→ COLLECTED MATERIAL:
○ ○ ○ ○ ○ ○ ○

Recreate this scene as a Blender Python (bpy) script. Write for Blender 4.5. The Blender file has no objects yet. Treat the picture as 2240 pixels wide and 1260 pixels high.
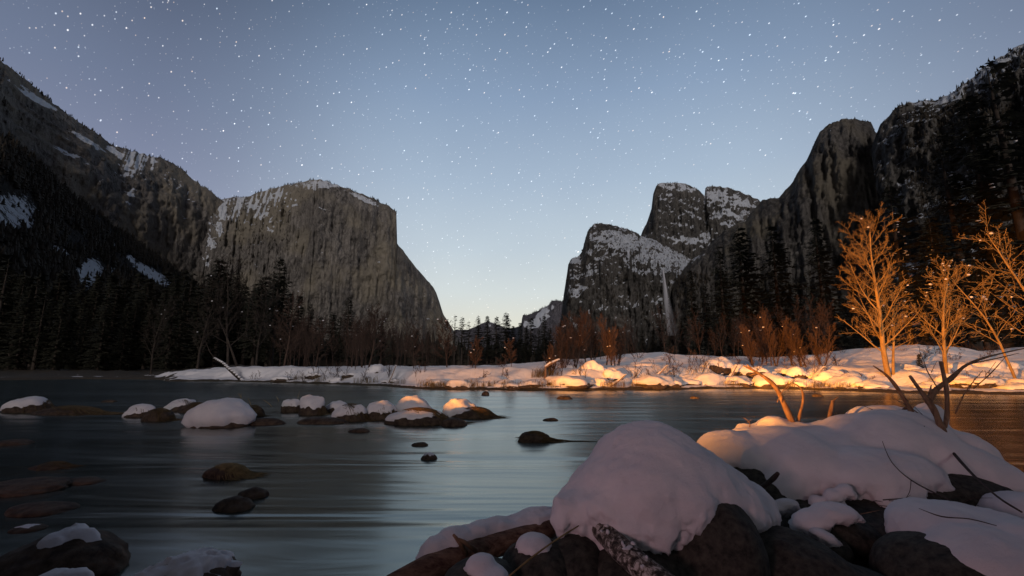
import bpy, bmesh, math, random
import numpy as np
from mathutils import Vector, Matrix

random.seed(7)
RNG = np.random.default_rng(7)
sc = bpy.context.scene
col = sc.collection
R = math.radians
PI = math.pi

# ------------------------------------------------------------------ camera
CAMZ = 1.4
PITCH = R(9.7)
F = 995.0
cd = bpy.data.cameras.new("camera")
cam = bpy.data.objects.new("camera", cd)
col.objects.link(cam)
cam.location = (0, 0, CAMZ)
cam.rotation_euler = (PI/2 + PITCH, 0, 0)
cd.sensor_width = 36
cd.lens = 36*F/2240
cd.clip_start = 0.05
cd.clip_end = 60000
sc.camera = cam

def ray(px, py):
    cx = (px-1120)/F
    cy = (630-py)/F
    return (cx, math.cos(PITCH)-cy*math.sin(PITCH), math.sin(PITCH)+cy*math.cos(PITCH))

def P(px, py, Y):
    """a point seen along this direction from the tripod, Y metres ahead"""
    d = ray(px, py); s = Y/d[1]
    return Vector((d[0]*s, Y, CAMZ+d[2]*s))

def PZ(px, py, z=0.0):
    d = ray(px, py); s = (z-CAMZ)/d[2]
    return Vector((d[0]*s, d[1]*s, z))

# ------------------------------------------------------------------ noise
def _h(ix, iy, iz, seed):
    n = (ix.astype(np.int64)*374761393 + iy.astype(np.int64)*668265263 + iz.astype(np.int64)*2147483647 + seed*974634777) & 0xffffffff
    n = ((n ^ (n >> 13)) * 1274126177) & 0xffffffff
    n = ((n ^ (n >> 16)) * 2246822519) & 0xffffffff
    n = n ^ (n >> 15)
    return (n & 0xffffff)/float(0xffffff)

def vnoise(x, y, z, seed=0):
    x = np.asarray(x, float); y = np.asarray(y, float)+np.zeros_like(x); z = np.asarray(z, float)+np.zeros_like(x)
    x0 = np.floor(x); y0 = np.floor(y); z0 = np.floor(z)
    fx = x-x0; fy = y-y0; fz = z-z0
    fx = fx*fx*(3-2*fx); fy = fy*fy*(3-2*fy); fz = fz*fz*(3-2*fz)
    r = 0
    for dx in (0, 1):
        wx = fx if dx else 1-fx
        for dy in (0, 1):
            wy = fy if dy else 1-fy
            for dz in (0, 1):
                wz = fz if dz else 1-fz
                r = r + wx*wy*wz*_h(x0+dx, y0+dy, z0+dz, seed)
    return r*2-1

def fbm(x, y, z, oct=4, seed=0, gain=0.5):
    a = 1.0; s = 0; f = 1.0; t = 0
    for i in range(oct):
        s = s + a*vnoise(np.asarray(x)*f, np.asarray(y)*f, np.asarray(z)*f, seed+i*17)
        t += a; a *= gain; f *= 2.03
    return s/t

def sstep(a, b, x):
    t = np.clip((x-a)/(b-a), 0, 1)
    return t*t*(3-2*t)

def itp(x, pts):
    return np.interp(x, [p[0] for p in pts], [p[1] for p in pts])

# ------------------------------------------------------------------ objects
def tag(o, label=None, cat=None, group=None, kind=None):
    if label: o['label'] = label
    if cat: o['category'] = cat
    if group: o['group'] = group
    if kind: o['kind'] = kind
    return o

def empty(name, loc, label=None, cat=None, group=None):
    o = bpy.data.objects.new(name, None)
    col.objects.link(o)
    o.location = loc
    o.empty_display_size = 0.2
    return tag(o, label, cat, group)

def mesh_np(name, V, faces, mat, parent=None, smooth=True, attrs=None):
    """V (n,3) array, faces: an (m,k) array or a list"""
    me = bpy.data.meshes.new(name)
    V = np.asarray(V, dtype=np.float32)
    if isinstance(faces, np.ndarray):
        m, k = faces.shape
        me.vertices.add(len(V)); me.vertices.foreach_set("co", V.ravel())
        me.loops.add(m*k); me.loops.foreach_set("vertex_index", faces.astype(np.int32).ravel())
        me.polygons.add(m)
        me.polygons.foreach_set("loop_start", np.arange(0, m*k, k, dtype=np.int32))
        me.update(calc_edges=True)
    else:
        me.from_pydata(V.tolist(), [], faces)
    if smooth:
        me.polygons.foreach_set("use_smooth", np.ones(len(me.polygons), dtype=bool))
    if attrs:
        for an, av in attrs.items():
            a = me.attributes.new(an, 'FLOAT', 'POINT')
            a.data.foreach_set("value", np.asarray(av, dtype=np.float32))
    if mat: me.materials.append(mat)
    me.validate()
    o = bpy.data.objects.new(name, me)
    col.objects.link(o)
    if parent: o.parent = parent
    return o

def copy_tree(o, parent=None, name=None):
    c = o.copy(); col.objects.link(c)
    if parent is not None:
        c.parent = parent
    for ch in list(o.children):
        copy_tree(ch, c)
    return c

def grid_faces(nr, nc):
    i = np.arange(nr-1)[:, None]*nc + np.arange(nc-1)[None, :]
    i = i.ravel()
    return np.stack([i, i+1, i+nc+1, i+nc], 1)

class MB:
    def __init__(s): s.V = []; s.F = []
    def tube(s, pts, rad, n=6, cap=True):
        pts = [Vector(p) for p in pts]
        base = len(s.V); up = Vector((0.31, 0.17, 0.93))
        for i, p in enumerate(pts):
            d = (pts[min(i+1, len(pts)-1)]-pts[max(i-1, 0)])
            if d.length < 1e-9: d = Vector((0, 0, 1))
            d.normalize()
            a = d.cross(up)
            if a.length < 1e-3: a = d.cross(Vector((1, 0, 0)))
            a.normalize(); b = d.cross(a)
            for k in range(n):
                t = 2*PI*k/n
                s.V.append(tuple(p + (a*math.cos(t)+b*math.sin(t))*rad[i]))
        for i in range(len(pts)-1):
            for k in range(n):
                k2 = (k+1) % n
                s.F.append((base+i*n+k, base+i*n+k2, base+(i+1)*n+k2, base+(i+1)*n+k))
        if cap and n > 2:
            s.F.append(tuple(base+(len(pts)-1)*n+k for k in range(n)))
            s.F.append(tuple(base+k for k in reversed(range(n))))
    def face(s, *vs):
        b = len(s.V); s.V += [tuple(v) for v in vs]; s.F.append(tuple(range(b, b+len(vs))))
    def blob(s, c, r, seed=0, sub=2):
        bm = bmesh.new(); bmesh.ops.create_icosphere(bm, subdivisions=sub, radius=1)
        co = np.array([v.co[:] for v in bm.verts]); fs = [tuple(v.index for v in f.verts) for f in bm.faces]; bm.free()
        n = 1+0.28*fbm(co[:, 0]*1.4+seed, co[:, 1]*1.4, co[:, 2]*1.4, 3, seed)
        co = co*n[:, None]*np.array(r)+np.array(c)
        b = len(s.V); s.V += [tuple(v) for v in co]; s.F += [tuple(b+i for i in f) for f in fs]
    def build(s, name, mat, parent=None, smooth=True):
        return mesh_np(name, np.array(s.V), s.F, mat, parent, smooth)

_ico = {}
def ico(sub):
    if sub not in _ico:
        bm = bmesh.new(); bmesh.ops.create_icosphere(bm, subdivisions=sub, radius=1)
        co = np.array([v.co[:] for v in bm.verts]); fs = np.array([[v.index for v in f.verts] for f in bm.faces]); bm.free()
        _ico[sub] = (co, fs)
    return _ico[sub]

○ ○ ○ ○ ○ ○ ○

Write out the listing above exactly as it stands, pictures excluded.

→ ANSWER FOR THIS EXERCISE:
Recreate this scene as a Blender Python (bpy) script. Write for Blender 4.5. The Blender file has no objects yet. Treat the picture as 2240 pixels wide and 1260 pixels high.
import bpy, bmesh, math, random
import numpy as np
from mathutils import Vector, Matrix

random.seed(7)
RNG = np.random.default_rng(7)
sc = bpy.context.scene
col = sc.collection
R = math.radians
PI = math.pi

# ------------------------------------------------------------------ camera
CAMZ = 1.4
PITCH = R(9.7)
F = 995.0
cd = bpy.data.cameras.new("camera")
cam = bpy.data.objects.new("camera", cd)
col.objects.link(cam)
cam.location = (0, 0, CAMZ)
cam.rotation_euler = (PI/2 + PITCH, 0, 0)
cd.sensor_width = 36
cd.lens = 36*F/2240
cd.clip_start = 0.05
cd.clip_end = 60000
sc.camera = cam

def ray(px, py):
    cx = (px-1120)/F
    cy = (630-py)/F
    return (cx, math.cos(PITCH)-cy*math.sin(PITCH), math.sin(PITCH)+cy*math.cos(PITCH))

def P(px, py, Y):
    """a point seen along this direction from the tripod, Y metres ahead"""
    d = ray(px, py); s = Y/d[1]
    return Vector((d[0]*s, Y, CAMZ+d[2]*s))

def PZ(px, py, z=0.0):
    d = ray(px, py); s = (z-CAMZ)/d[2]
    return Vector((d[0]*s, d[1]*s, z))

# ------------------------------------------------------------------ noise
def _h(ix, iy, iz, seed):
    n = (ix.astype(np.int64)*374761393 + iy.astype(np.int64)*668265263 + iz.astype(np.int64)*2147483647 + seed*974634777) & 0xffffffff
    n = ((n ^ (n >> 13)) * 1274126177) & 0xffffffff
    n = ((n ^ (n >> 16)) * 2246822519) & 0xffffffff
    n = n ^ (n >> 15)
    return (n & 0xffffff)/float(0xffffff)

def vnoise(x, y, z, seed=0):
    x = np.asarray(x, float); y = np.asarray(y, float)+np.zeros_like(x); z = np.asarray(z, float)+np.zeros_like(x)
    x0 = np.floor(x); y0 = np.floor(y); z0 = np.floor(z)
    fx = x-x0; fy = y-y0; fz = z-z0
    fx = fx*fx*(3-2*fx); fy = fy*fy*(3-2*fy); fz = fz*fz*(3-2*fz)
    r = 0
    for dx in (0, 1):
        wx = fx if dx else 1-fx
        for dy in (0, 1):
            wy = fy if dy else 1-fy
            for dz in (0, 1):
                wz = fz if dz else 1-fz
                r = r + wx*wy*wz*_h(x0+dx, y0+dy, z0+dz, seed)
    return r*2-1

def fbm(x, y, z, oct=4, seed=0, gain=0.5):
    a = 1.0; s = 0; f = 1.0; t = 0
    for i in range(oct):
        s = s + a*vnoise(np.asarray(x)*f, np.asarray(y)*f, np.asarray(z)*f, seed+i*17)
        t += a; a *= gain; f *= 2.03
    return s/t

def sstep(a, b, x):
    t = np.clip((x-a)/(b-a), 0, 1)
    return t*t*(3-2*t)

def itp(x, pts):
    return np.interp(x, [p[0] for p in pts], [p[1] for p in pts])

# ------------------------------------------------------------------ objects
def tag(o, label=None, cat=None, group=None, kind=None):
    if label: o['label'] = label
    if cat: o['category'] = cat
    if group: o['group'] = group
    if kind: o['kind'] = kind
    return o

def empty(name, loc, label=None, cat=None, group=None):
    o = bpy.data.objects.new(name, None)
    col.objects.link(o)
    o.location = loc
    o.empty_display_size = 0.2
    return tag(o, label, cat, group)

def mesh_np(name, V, faces, mat, parent=None, smooth=True, attrs=None):
    """V (n,3) array, faces: an (m,k) array or a list"""
    me = bpy.data.meshes.new(name)
    V = np.asarray(V, dtype=np.float32)
    if isinstance(faces, np.ndarray):
        m, k = faces.shape
        me.vertices.add(len(V)); me.vertices.foreach_set("co", V.ravel())
        me.loops.add(m*k); me.loops.foreach_set("vertex_index", faces.astype(np.int32).ravel())
        me.polygons.add(m)
        me.polygons.foreach_set("loop_start", np.arange(0, m*k, k, dtype=np.int32))
        me.update(calc_edges=True)
    else:
        me.from_pydata(V.tolist(), [], faces)
    if smooth:
        me.polygons.foreach_set("use_smooth", np.ones(len(me.polygons), dtype=bool))
    if attrs:
        for an, av in attrs.items():
            a = me.attributes.new(an, 'FLOAT', 'POINT')
            a.data.foreach_set("value", np.asarray(av, dtype=np.float32))
    if mat: me.materials.append(mat)
    me.validate()
    o = bpy.data.objects.new(name, me)
    col.objects.link(o)
    if parent: o.parent = parent
    return o

def copy_tree(o, parent=None, name=None):
    c = o.copy(); col.objects.link(c)
    if parent is not None:
        c.parent = parent
    for ch in list(o.children):
        copy_tree(ch, c)
    return c

def grid_faces(nr, nc):
    i = np.arange(nr-1)[:, None]*nc + np.arange(nc-1)[None, :]
    i = i.ravel()
    return np.stack([i, i+1, i+nc+1, i+nc], 1)

class MB:
    def __init__(s): s.V = []; s.F = []
    def tube(s, pts, rad, n=6, cap=True):
        pts = [Vector(p) for p in pts]
        base = len(s.V); up = Vector((0.31, 0.17, 0.93))
        for i, p in enumerate(pts):
            d = (pts[min(i+1, len(pts)-1)]-pts[max(i-1, 0)])
            if d.length < 1e-9: d = Vector((0, 0, 1))
            d.normalize()
            a = d.cross(up)
            if a.length < 1e-3: a = d.cross(Vector((1, 0, 0)))
            a.normalize(); b = d.cross(a)
            for k in range(n):
                t = 2*PI*k/n
                s.V.append(tuple(p + (a*math.cos(t)+b*math.sin(t))*rad[i]))
        for i in range(len(pts)-1):
            for k in range(n):
                k2 = (k+1) % n
                s.F.append((base+i*n+k, base+i*n+k2, base+(i+1)*n+k2, base+(i+1)*n+k))
        if cap and n > 2:
            s.F.append(tuple(base+(len(pts)-1)*n+k for k in range(n)))
            s.F.append(tuple(base+k for k in reversed(range(n))))
    def face(s, *vs):
        b = len(s.V); s.V += [tuple(v) for v in vs]; s.F.append(tuple(range(b, b+len(vs))))
    def blob(s, c, r, seed=0, sub=2):
        bm = bmesh.new(); bmesh.ops.create_icosphere(bm, subdivisions=sub, radius=1)
        co = np.array([v.co[:] for v in bm.verts]); fs = [tuple(v.index for v in f.verts) for f in bm.faces]; bm.free()
        n = 1+0.28*fbm(co[:, 0]*1.4+seed, co[:, 1]*1.4, co[:, 2]*1.4, 3, seed)
        co = co*n[:, None]*np.array(r)+np.array(c)
        b = len(s.V); s.V += [tuple(v) for v in co]; s.F += [tuple(b+i for i in f) for f in fs]
    def build(s, name, mat, parent=None, smooth=True):
        return mesh_np(name, np.array(s.V), s.F, mat, parent, smooth)

_ico = {}
def ico(sub):
    if sub not in _ico:
        bm = bmesh.new(); bmesh.ops.create_icosphere(bm, subdivisions=sub, radius=1)
        co = np.array([v.co[:] for v in bm.verts]); fs = np.array([[v.index for v in f.verts] for f in bm.faces]); bm.free()
        _ico[sub] = (co, fs)
    return _ico[sub]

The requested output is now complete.